Staying on top of the ever-evolving Canadian Air Regulations structure has been part of Jones’ background and he expects to continue doing it. There is the possibility that it could fall to a vice-president (operations) position which evidently is under discussion, but until such time as that becomes reality, Jones plans to keep his hands on the regulatory process.
“We’re in one of the most heavily-regulated industries and, like it or not, we’ve got to be able to work with the regulator to ensure that the environment continues to be safe but still promotes the use of helicopters and makes it as safe and as efficient as possible for operators to do business.

“Anything that makes it easier for operators to do business and where operators are less constrained and obstructed by the regulatory environment, makes for a more efficient and more profitable industry – a more buoyant industry. . . . Anything that we can do to draw the department’s attention to regulations which make it more difficult for operators to do business will bring added value to the association’s members.”

Issues to be addressed sooner rather than later include the time Transport takes to approve amendments to operations manuals, paperwork delays that hamper operational efficiencies, and expanded delegation of authority which would have operators accepting more responsibility for things currently done by the department.

But doesn’t delegation present opportunities for corner-cutting?

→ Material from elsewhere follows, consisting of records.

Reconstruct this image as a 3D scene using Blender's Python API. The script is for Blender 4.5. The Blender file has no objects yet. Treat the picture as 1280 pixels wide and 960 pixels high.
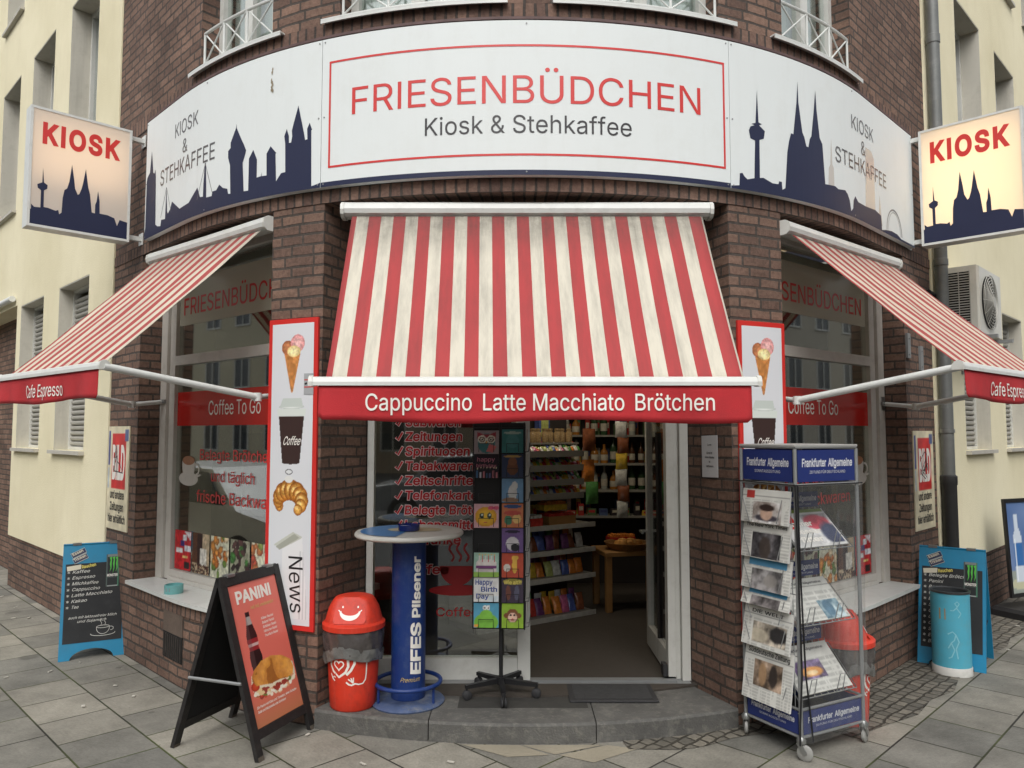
import bpy, bmesh, math, random, os
import numpy as np
from mathutils import Vector, Matrix
from mathutils.geometry import delaunay_2d_cdt

random.seed(7)
RAD = math.radians
COL = bpy.context.scene.collection
SC = bpy.context.scene

# ------------------------------------------------------------------ camera
cam = bpy.data.cameras.new('camera')
cam.sensor_width = 36.0
cam.lens = 36.0 * 948 / 1280
cam.clip_end = 1000
camo = bpy.data.objects.new('camera', cam)
camo.location = (-0.075, -2.977, 1.75)
camo.rotation_euler = (math.pi / 2 + 0.06419, 0, 0)
COL.objects.link(camo)
SC.camera = camo

# ------------------------------------------------------------------ sky, sun, exposure
world = bpy.data.worlds.new('World')
SC.world = world
world.use_nodes = True
wn = world.node_tree
wn.nodes.clear()
sky = wn.nodes.new('ShaderNodeTexSky')
sky.sky_type = 'NISHITA'
sky.sun_disc = False
sky.sun_elevation = RAD(52)
sky.sun_rotation = RAD(190)
sky.dust_density = 3.0
sky.air_density = 1.0
hs = wn.nodes.new('ShaderNodeHueSaturation')       # overcast: the blue is washed out
hs.inputs['Saturation'].default_value = 0.14
wb = wn.nodes.new('ShaderNodeBackground')
wb.inputs['Strength'].default_value = 0.15
wo = wn.nodes.new('ShaderNodeOutputWorld')
wn.links.new(sky.outputs[0], hs.inputs['Color'])
wn.links.new(hs.outputs[0], wb.inputs['Color'])
wn.links.new(wb.outputs[0], wo.inputs['Surface'])

sl = bpy.data.lights.new('sun', 'SUN')
sl.energy = 1.0
sl.angle = RAD(40)
sl.color = (1.0, 0.965, 0.91)
so = bpy.data.objects.new('sun', sl)
so.rotation_euler = Vector((0.0, 0.62, -0.78)).to_track_quat('-Z', 'Y').to_euler()
so.location = (0, -6, 12)
COL.objects.link(so)

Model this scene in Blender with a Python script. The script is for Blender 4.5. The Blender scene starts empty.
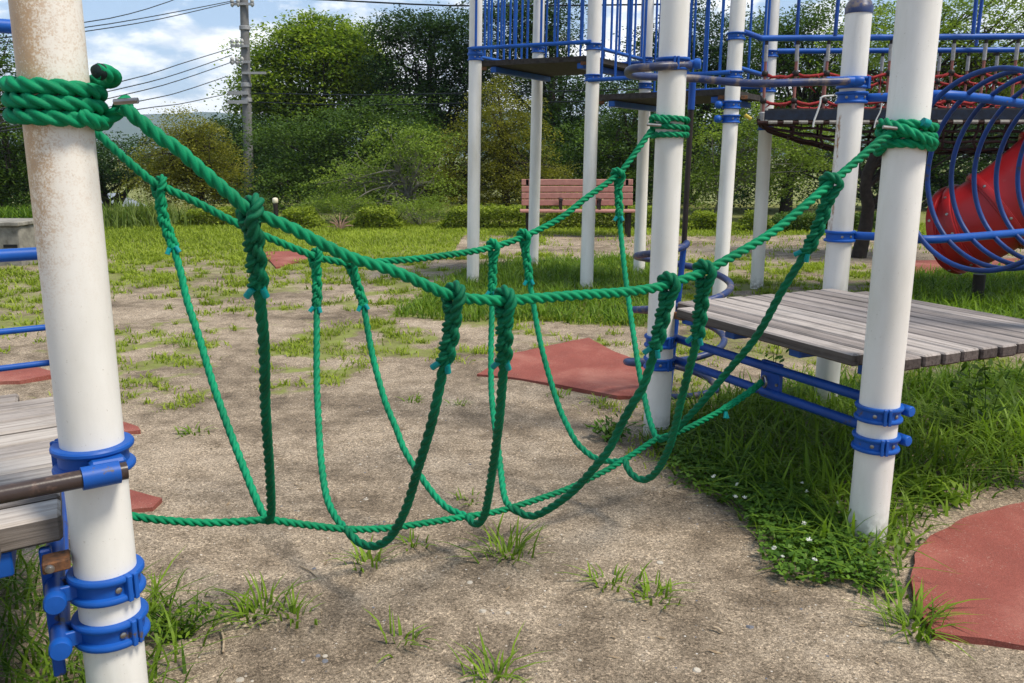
import bpy, math, random
import numpy as np
from mathutils import Vector, Matrix
R = math.radians
random.seed(7)
rng = np.random.default_rng(11)
scene = bpy.context.scene
col = scene.collection

# ------------------------------------------------------------------ camera
F, CX, CY, PITCH, CAMZ = 865.0, 512.0, 341.5, R(12.3), 1.5
cs, sn = math.cos(PITCH), math.sin(PITCH)
CAM = Vector((0, 0, CAMZ))
def ray(px, py):
    u, v = (px - CX) / F, (py - CY) / F
    return Vector((u, cs - v * sn, -sn - v * cs))
def atY(px, py, Y):
    d = ray(px, py); return CAM + d * (Y / d.y)
def atZ(px, py, z=0.0):
    d = ray(px, py); return CAM + d * ((z - CAMZ) / d.z)
def onPlane(px, py, a, b):                      # vertical plane through a and b
    d = ray(px, py); n = Vector((-(b[1] - a[1]), b[0] - a[0], 0))
    t = n.dot(Vector((a[0], a[1], 0)) - Vector((CAM.x, CAM.y, 0))) / n.dot(d)
    return CAM + d * t

cam_d = bpy.data.cameras.new('camera'); cam = bpy.data.objects.new('camera', cam_d); col.objects.link(cam)
cam.location = CAM; cam.rotation_euler = (R(90) - PITCH, 0, 0)
cam_d.sensor_width = 36; cam_d.lens = F * 36 / 1024; cam_d.clip_end = 12000; cam_d.clip_start = 0.05
scene.camera = cam

# ------------------------------------------------------------------ materials
def new_mat(name):
    m = bpy.data.materials.new(name); m.use_nodes = True
    nt = m.node_tree; nt.nodes.clear()
    out = nt.nodes.new('ShaderNodeOutputMaterial')
    return m, nt, out
def N(nt, t, **kw):
    n = nt.nodes.new(t)
    for k, v in kw.items():
        if k in n.inputs: n.inputs[k].default_value = v
        else: setattr(n, k, v)
    return n
def noise(nt, scale, detail=4, rough=.55, coord='Object', mapping=None):
    tc = N(nt, 'ShaderNodeTexCoord')
    src = tc.outputs[coord]
    if mapping:
        mp = N(nt, 'ShaderNodeMapping'); mp.inputs['Scale'].default_value = mapping
        nt.links.new(src, mp.inputs['Vector']); src = mp.outputs[0]
    n = N(nt, 'ShaderNodeTexNoise'); n.inputs['Scale'].default_value = scale
    n.inputs['Detail'].default_value = detail; n.inputs['Roughness'].default_value = rough
    nt.links.new(src, n.inputs['Vector'])
    return n.outputs['Fac']
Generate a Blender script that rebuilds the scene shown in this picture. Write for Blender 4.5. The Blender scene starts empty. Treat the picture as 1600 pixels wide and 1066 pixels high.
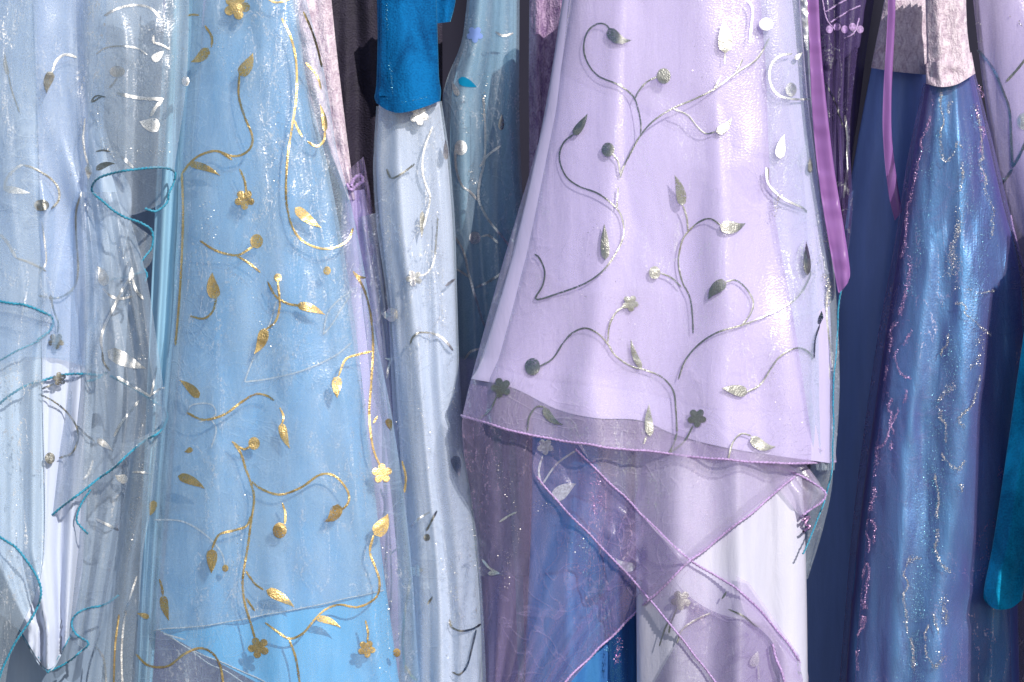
import bpy, math, random
import numpy as np
from mathutils import Vector

# ------------------------------------------------------------------ camera, light, exposure
S = 0.00065            # metres per photograph pixel on the plane y = 0
D = 2.6                # camera distance from that plane
ZC = 1.15              # camera height
C = bpy.context.scene.collection
scn = bpy.context.scene

cam_d = bpy.data.cameras.new('camera')
cam = bpy.data.objects.new('camera', cam_d)
C.objects.link(cam)
cam.location = (0, -D, ZC)
cam.rotation_euler = (math.radians(90), 0, 0)
cam_d.sensor_width = 36
cam_d.lens = 36 * D / (1600 * S)
cam_d.clip_end = 200
scn.camera = cam

TO_SUN = Vector((0.62, -1.0, 0.80)).normalized()
EL = math.asin(TO_SUN.z)
AZ = math.atan2(TO_SUN.x, TO_SUN.y)
world = bpy.data.worlds.new('World')
scn.world = world
world.use_nodes = True
wn = world.node_tree
bg = wn.nodes['Background']
sky = wn.nodes.new('ShaderNodeTexSky')
sky.sky_type = 'NISHITA'
sky.sun_disc = False
sky.sun_elevation = EL
sky.sun_rotation = AZ
wn.links.new(sky.outputs[0], bg.inputs[0])
bg.inputs[1].default_value = 0.09
sl = bpy.data.lights.new('sun', 'SUN')
sl.energy = 4.1
sl.angle = math.radians(0.5)
sl.color = (1.0, 0.94, 0.85)
so = bpy.data.objects.new('sun', sl)
C.objects.link(so)
so.rotation_euler = TO_SUN.to_track_quat('Z', 'Y').to_euler()
so.location = (3, -5, 6)
scn.view_settings.view_transform = 'Standard'
scn.view_settings.look = 'None'
scn.view_settings.exposure = 0.0
scn.view_settings.gamma = 1.0
scn.render.engine = 'CYCLES'
cy = scn.cycles
cy.transparent_max_bounces = 40
cy.max_bounces = 8
cy.diffuse_bounces = 4
cy.sample_clamp_indirect = 6
cy.sample_clamp_direct = 0
cy.use_denoising = True

# ------------------------------------------------------------------ small helpers
def lin(r, g, b, k=1.0):
    def f(c):
        c /= 255.0
        return k * (c / 12.92 if c <= 0.04045 else ((c + 0.055) / 1.055) ** 2.4)
    return (f(r), f(g), f(b), 1.0)

def to_world(X, Y, d):
    """photograph pixel and depth in pixels (negative is nearer) -> metres"""
    y = np.asarray(d, float) * S
    k = S * (D + y) / D
    return np.stack([(np.asarray(X, float) - 800) * k, y, (533 - np.asarray(Y, float)) * k + ZC], -1)

_rng = np.random.RandomState(7)
_tab = _rng.rand(256, 256)

def vnoise(x, y, seed=0):
    x = np.asarray(x, float) + seed * 17.31
    y = np.asarray(y, float) + seed * 9.77
    xi = np.floor(x).astype(int); yi = np.floor(y).astype(int)
    fx = x - xi; fy = y - yi
    fx = fx * fx * fx * (fx * (fx * 6 - 15) + 10); fy = fy * fy * fy * (fy * (fy * 6 - 15) + 10)
    a = _tab[xi % 256, yi % 256]; b = _tab[(xi + 1) % 256, yi % 256]
    c = _tab[xi % 256, (yi + 1) % 256]; d = _tab[(xi + 1) % 256, (yi + 1) % 256]
    return (a * (1 - fx) + b * fx) * (1 - fy) + (c * (1 - fx) + d * fx) * fy - 0.5

def resample(pts, n, smooth=True):
    p = np.array(pts, float)
    if smooth and len(p) > 2:
        q = np.vstack([2 * p[0] - p[1], p, 2 * p[-1] - p[-2]])
        out = []
        for i in range(1, len(q) - 2):
            p0, p1, p2, p3 = q[i - 1], q[i], q[i + 1], q[i + 2]
            t = np.linspace(0, 1, 14, endpoint=False)[:, None]
            out.append(0.5 * (2 * p1 + (p2 - p0) * t + (2 * p0 - 5 * p1 + 4 * p2 - p3) * t ** 2 + (3 * p1 - p0 - 3 * p2 + p3) * t ** 3))
        out.append(p[-1:])
        p = np.vstack(out)
    seg = np.linalg.norm(np.diff(p, axis=0), axis=1)
    s = np.concatenate([[0], np.cumsum(seg)])
    t = np.linspace(0, s[-1], n)
    return np.stack([np.interp(t, s, p[:, k]) for k in range(p.shape[1])], -1)

def length(pts):
    p = np.array(pts, float)
    return np.linalg.norm(np.diff(p, axis=0), axis=1).sum()

ORIGIN = {}

def thing(name, label, cat, at, group=None):
    o = bpy.data.objects.new(name, None)
    C.objects.link(o)
    o.empty_display_size = 0.05
    w = to_world(*at)
    o.location = w
    o['label'] = label
    o['category'] = cat
    if group:
        o['group'] = group
    ORIGIN[o] = np.array(w)
    return o

def link_mesh(name, verts, faces, mat, parent=None, uv=None, smooth=True, label=None, kind=None):
    me = bpy.data.meshes.new(name)
    org = ORIGIN.get(parent, np.zeros(3))
    v = np.asarray(verts, float) - org
    me.from_pydata(v.tolist(), [], [tuple(f) for f in faces])
    if uv is not None:
        lay = me.uv_layers.new(name='cloth')
        idx = np.zeros(len(me.loops), dtype=np.int32)
        me.loops.foreach_get('vertex_index', idx)
        lay.data.foreach_set('uv', np.asarray(uv, np.float32)[idx].ravel())
    me.materials.append(mat)
    if smooth:
        me.polygons.foreach_set('use_smooth', np.ones(len(me.polygons), dtype=bool))
    me.update()
    o = bpy.data.objects.new(name, me)
    C.objects.link(o)
    if parent is not None:
        o.parent = parent
        ORIGIN[o] = org
    if label:
        o['label'] = label
    if kind:
        o['kind'] = kind
    return o

# ------------------------------------------------------------------ materials
def new_mat(name):
    m = bpy.data.materials.new(name)
    m.use_nodes = True
    nt = m.node_tree
    for n in list(nt.nodes):
        nt.nodes.remove(n)
    out = nt.nodes.new('ShaderNodeOutputMaterial')
    return m, nt, out

def N(nt, t, **kw):
    n = nt.nodes.new(t)
    for k, v in kw.items():
        if k.startswith('i_'):
            n.inputs[k[2:].replace('_', ' ')].default_value = v
        else:
            setattr(n, k, v)
    return n

def math_n(nt, op, a, b=None, clamp=False):
    n = nt.nodes.new('ShaderNodeMath')
    n.operation = op
    n.use_clamp = clamp
    for i, v in enumerate((a, b)):
        if v is None:
            continue
        if isinstance(v, (int, float)):
            n.inputs[i].default_value = v
        else:
            nt.links.new(v, n.inputs[i])
    return n.outputs[0]

def uv_noise(nt, sx, sy, scale=1.0, detail=2.0, rough=0.5, dist=0.0, off=0.0):
    tc = N(nt, 'ShaderNodeUVMap', uv_map='cloth')
    mp = N(nt, 'ShaderNodeMapping')
    mp.inputs['Scale'].default_value = (sx, sy, 1)
    mp.inputs['Location'].default_value = (off, off * 0.7, off)
    nt.links.new(tc.outputs[0], mp.inputs[0])
    nz = N(nt, 'ShaderNodeTexNoise')
    nz.inputs['Scale'].default_value = scale
    nz.inputs['Detail'].default_value = detail
    nz.inputs['Roughness'].default_value = rough
    nz.inputs['Distortion'].default_value = dist
    nt.links.new(mp.outputs[0], nz.inputs['Vector'])
    return nz.outputs['Fac']

def rng_map(nt, v, a, b, c=0.0, d=1.0):
    n = N(nt, 'ShaderNodeMapRange')
    n.inputs[1].default_value = a; n.inputs[2].default_value = b
    n.inputs[3].default_value = c; n.inputs[4].default_value = d
    nt.links.new(v, n.inputs[0])
    return n.outputs[0]

def crinkle(nt, off, width=0.022, sx=26, sy=7):
    """thin broken lines where the cloth is creased: ridge noise x patches x speckle"""
    a = uv_noise(nt, sx, sy, 1.0, 3.5, 0.6, 0.6, off)
    r = math_n(nt, 'ABSOLUTE', math_n(nt, 'SUBTRACT', a, 0.5))
    line = rng_map(nt, r, width, 0.0)
    patch = rng_map(nt, uv_noise(nt, 7, 2.6, 1.0, 2, 0.5, 0, off + 5), 0.44, 0.6)
    speck = rng_map(nt, uv_noise(nt, 300, 260, 1.0, 1, 0.5, 0, off + 9), 0.42, 0.62)
    return math_n(nt, 'MULTIPLY', math_n(nt, 'MULTIPLY', line, patch), speck), patch, speck

def bump(nt, h, strength, dist=0.002):
    b = N(nt, 'ShaderNodeBump')
    b.inputs['Strength'].default_value = strength
    b.inputs['Distance'].default_value = dist
    nt.links.new(h, b.inputs['Height'])
    return b.outputs[0]

def mix_shader(nt, fac, a, b):
    n = N(nt, 'ShaderNodeMixShader')
    if isinstance(fac, (int, float)):
        n.inputs[0].default_value = fac
    else:
        nt.links.new(fac, n.inputs[0])
    nt.links.new(a, n.inputs[1]); nt.links.new(b, n.inputs[2])
    return n.outputs[0]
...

That would not be in operators’ best interests, but it can and does happen worldwide. Jones conceded the point. “In any business there will be operators who try to cut corners in an illegitimate way,” he replied. “However, I think Transport Canada would agree that the movement to delegate is an indication of a maturing industry – it’s in their Flight 2010 document – they will be looking for opportunities to further delegate to industry. I think that’s based on the largely positive experience the department has had with existing delegations.”

Jones said the Approved Check Pilot initiative is just one example of how the industry can assume responsibility for activity that has historically been conducted by Transport. “Their experience has been very positive in the fixed-wing and helicopter industries for activities that have been delegated. As the helicopter industry matures further and demonstrates a willingness and ability to accept and carry out further responsibility, I believe we’ll find Transport Canada’s willing to sit down and discuss that with us.”

Not all helicopter operators in Canada, roughly 210, are HAC members and Jones obviously would like to see that situation change. One of his challenges is to ensure that non-members as well as members are aware of what he’s up to so that they see value in HAC membership.